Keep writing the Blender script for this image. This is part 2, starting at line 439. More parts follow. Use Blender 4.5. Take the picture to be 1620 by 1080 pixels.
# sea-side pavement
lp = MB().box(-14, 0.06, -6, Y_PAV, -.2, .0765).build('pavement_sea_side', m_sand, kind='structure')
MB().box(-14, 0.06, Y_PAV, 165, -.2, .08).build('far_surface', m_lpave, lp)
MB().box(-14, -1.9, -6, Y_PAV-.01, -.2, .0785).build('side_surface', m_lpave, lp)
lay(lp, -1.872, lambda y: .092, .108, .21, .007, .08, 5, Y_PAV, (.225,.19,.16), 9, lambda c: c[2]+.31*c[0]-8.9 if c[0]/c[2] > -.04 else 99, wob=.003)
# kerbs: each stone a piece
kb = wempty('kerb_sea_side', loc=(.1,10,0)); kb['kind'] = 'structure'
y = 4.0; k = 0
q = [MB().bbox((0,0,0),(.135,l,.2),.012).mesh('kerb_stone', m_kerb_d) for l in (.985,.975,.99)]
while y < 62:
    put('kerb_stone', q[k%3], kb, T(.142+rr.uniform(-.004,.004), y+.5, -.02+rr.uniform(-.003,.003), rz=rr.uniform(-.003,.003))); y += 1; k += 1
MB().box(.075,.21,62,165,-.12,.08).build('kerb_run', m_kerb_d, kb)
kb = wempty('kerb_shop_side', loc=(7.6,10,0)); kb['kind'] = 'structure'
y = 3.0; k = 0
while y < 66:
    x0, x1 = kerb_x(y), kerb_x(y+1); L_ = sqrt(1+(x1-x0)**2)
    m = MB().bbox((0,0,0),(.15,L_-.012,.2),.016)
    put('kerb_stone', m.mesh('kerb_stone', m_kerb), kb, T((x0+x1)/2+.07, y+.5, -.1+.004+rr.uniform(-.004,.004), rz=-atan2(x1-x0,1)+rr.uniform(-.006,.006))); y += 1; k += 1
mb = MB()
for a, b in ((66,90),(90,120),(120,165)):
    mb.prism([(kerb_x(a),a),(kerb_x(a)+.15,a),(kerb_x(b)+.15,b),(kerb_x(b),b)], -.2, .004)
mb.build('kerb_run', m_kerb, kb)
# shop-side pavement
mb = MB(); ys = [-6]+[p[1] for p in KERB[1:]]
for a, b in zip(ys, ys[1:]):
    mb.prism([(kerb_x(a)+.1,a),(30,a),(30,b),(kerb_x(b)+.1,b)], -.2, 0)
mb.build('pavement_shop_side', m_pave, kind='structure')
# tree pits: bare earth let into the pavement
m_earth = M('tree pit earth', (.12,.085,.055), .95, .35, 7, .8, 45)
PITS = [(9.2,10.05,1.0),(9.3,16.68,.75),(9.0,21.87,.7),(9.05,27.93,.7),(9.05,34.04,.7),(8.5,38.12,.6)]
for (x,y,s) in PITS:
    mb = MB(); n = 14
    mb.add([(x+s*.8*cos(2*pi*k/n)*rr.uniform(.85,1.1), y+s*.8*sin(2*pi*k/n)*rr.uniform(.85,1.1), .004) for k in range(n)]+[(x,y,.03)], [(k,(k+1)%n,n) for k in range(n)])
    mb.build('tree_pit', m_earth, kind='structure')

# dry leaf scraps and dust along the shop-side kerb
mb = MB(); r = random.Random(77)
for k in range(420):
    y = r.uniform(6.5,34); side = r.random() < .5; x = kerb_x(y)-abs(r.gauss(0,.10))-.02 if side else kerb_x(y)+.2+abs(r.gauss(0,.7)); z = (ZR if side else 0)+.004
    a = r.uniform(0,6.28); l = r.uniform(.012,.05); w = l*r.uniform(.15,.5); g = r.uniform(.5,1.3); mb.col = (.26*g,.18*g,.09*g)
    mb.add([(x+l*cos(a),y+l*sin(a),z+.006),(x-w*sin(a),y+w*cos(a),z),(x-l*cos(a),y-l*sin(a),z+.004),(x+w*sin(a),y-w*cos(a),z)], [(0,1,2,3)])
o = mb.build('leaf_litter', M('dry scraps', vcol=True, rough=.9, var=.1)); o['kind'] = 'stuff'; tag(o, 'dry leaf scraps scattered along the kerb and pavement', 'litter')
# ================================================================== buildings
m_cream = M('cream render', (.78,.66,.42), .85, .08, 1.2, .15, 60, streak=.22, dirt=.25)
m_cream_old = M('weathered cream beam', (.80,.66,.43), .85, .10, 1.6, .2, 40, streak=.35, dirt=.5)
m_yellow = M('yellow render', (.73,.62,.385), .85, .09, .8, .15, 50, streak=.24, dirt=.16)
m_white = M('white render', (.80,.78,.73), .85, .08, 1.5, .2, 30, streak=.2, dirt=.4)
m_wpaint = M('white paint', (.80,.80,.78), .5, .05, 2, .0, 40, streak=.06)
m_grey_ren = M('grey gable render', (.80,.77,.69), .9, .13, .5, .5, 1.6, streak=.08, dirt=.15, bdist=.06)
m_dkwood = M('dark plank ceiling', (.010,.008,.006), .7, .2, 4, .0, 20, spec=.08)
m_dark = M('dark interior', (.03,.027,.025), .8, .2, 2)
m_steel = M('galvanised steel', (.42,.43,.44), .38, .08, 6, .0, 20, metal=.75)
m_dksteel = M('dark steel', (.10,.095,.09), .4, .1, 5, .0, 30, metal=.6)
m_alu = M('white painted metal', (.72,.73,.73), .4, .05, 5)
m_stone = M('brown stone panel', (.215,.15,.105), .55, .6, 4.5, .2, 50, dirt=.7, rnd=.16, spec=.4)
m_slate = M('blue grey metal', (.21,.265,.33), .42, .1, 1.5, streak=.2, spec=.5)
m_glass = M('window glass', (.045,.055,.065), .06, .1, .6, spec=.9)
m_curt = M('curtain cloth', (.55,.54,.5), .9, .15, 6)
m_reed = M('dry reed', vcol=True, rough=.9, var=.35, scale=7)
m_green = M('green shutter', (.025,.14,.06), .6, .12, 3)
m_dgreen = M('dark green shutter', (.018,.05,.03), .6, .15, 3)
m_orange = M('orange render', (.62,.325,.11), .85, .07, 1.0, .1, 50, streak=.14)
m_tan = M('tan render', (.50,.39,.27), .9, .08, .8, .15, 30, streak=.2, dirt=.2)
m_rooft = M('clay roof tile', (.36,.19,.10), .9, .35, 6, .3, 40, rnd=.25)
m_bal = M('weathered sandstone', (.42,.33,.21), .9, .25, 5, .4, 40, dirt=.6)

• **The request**
Return only the lines spanning from the first line of the material through the line with "mb.build('tree_pit', m_earth, kind='structure')", copied exactly, both ends kept.

• **Exercise solution**
Keep writing the Blender script for this image. This is part 2, starting at line 439. More parts follow. Use Blender 4.5. Take the picture to be 1620 by 1080 pixels.
# sea-side pavement
lp = MB().box(-14, 0.06, -6, Y_PAV, -.2, .0765).build('pavement_sea_side', m_sand, kind='structure')
MB().box(-14, 0.06, Y_PAV, 165, -.2, .08).build('far_surface', m_lpave, lp)
MB().box(-14, -1.9, -6, Y_PAV-.01, -.2, .0785).build('side_surface', m_lpave, lp)
lay(lp, -1.872, lambda y: .092, .108, .21, .007, .08, 5, Y_PAV, (.225,.19,.16), 9, lambda c: c[2]+.31*c[0]-8.9 if c[0]/c[2] > -.04 else 99, wob=.003)
# kerbs: each stone a piece
kb = wempty('kerb_sea_side', loc=(.1,10,0)); kb['kind'] = 'structure'
y = 4.0; k = 0
q = [MB().bbox((0,0,0),(.135,l,.2),.012).mesh('kerb_stone', m_kerb_d) for l in (.985,.975,.99)]
while y < 62:
    put('kerb_stone', q[k%3], kb, T(.142+rr.uniform(-.004,.004), y+.5, -.02+rr.uniform(-.003,.003), rz=rr.uniform(-.003,.003))); y += 1; k += 1
MB().box(.075,.21,62,165,-.12,.08).build('kerb_run', m_kerb_d, kb)
kb = wempty('kerb_shop_side', loc=(7.6,10,0)); kb['kind'] = 'structure'
y = 3.0; k = 0
while y < 66:
    x0, x1 = kerb_x(y), kerb_x(y+1); L_ = sqrt(1+(x1-x0)**2)
    m = MB().bbox((0,0,0),(.15,L_-.012,.2),.016)
    put('kerb_stone', m.mesh('kerb_stone', m_kerb), kb, T((x0+x1)/2+.07, y+.5, -.1+.004+rr.uniform(-.004,.004), rz=-atan2(x1-x0,1)+rr.uniform(-.006,.006))); y += 1; k += 1
mb = MB()
for a, b in ((66,90),(90,120),(120,165)):
    mb.prism([(kerb_x(a),a),(kerb_x(a)+.15,a),(kerb_x(b)+.15,b),(kerb_x(b),b)], -.2, .004)
mb.build('kerb_run', m_kerb, kb)
# shop-side pavement
mb = MB(); ys = [-6]+[p[1] for p in KERB[1:]]
for a, b in zip(ys, ys[1:]):
    mb.prism([(kerb_x(a)+.1,a),(30,a),(30,b),(kerb_x(b)+.1,b)], -.2, 0)
mb.build('pavement_shop_side', m_pave, kind='structure')
# tree pits: bare earth let into the pavement
m_earth = M('tree pit earth', (.12,.085,.055), .95, .35, 7, .8, 45)
PITS = [(9.2,10.05,1.0),(9.3,16.68,.75),(9.0,21.87,.7),(9.05,27.93,.7),(9.05,34.04,.7),(8.5,38.12,.6)]
for (x,y,s) in PITS:
    mb = MB(); n = 14
    mb.add([(x+s*.8*cos(2*pi*k/n)*rr.uniform(.85,1.1), y+s*.8*sin(2*pi*k/n)*rr.uniform(.85,1.1), .004) for k in range(n)]+[(x,y,.03)], [(k,(k+1)%n,n) for k in range(n)])
    mb.build('tree_pit', m_earth, kind='structure')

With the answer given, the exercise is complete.